Why Does The Justice Department Care More About College Basketball Than Harvey Weinstein?

Photo by Larry Busacca/Getty Images for TIME

Jena Greene Reporter
Font Size:

The Justice Department seems to be way more interested in investigating college basketball than sexual predators lurking in movie trailers and hotel suites.

A couple of weeks ago, the FBI announced it would be looking into multiple universities for bribery, wire fraud, and broad corruption. Four coaches were named in the investigation: USC’s Tony Bland, Auburn’s Chuck Person, Emanuel “Book” Richardson of Arizona, and Lamont Evans of Oklahoma State.

Also named were several Adidas brand ambassadors and front office execs, including Merl Code, a former Clemson athlete who now works to boost Adidas’ brand, and James Gatto, Adidas’ global sports marketing director.

The announcement of the investigation caused waves beyond the sports world. The House Energy and Commerce Committee even requested to be a part of the investigation.

Yet, no head coach was named and no player seemed to be harmed in the matter. It’s curious that we’re getting daily updates on the investigation. Sure, it involves some high profile basketball programs but I can hardly imagine that a majority of the country cares much. It definitely doesn’t ruin my viewing experience if a few college athletes get paid to play.

And if the FBI is suddenly in the business of taking up buzz worthy cases, why on Earth aren’t they hotter on the Harvey Weinstein path?

It quickly became national news last week that the Hollywood mogul was accused of horrific sexual harassment and rape. Dozens of women have come forward with stories about Weinstein’s unwanted sexual advances on them. Yet up until late last night, the Harvey was not under any sort of formal investigation. It took over a week for the FBI to allegedly announce they would take up a case on the star.

Not only did it take a week, but reports show the DOJ actually had to order them to open the investigation. I shudder to imagine what would’ve happened if that didn’t happen. He’d probably be on a plane to Europe.

It goes beyond the FBI dragging their feet in this week’s case. In 2015, NYPD was ready to arrest Weinstein on the grounds that he had sexually harassed a 22 year old model. They brought the case to the Manhattan District Attorney with evidence that was “considerably stronger than is routinely needed to convict less illustrious gropers in the subway.”

The case was mysteriously dropped by the DA. Weeks later, his office accepted $10,000 from Weinstein.

It’s suspicious to say the least.

The FBI’s first priority should be the pursuit of justice. Its second should be to instill public trust.
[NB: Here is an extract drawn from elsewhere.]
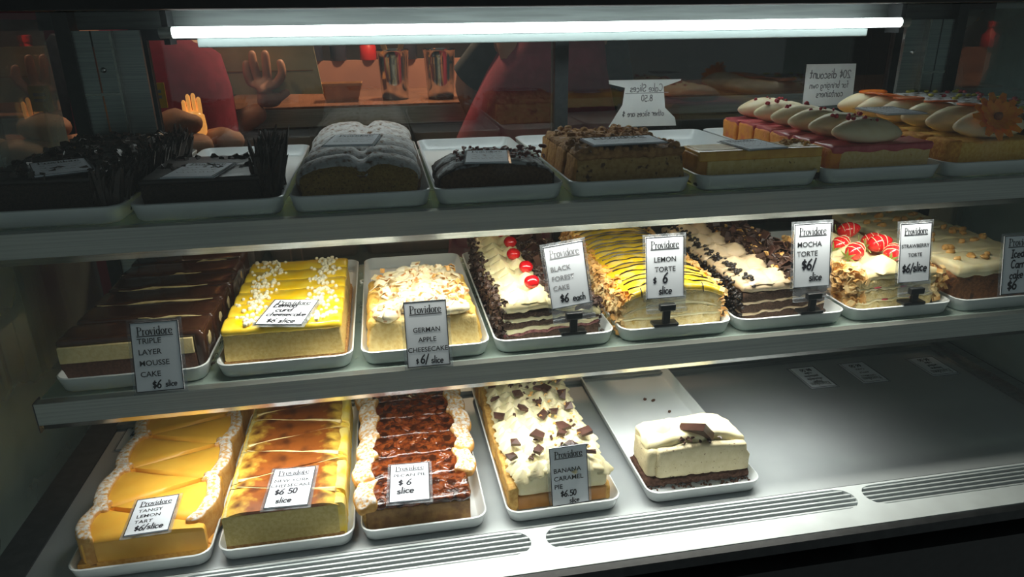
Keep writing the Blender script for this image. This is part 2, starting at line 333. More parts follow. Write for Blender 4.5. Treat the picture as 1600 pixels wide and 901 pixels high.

As it stands now, both priorities are shaky at best. The Bureau is coming off of an incredibly rocky relationship with both 2016 presidential candidates and its top cop was just very publicly fired by Trump in May.

If the FBI wants to regain any sort of public confidence, it should focus a lot less on college basketball and a lot more on sexual predators with a bloated sense of elitism.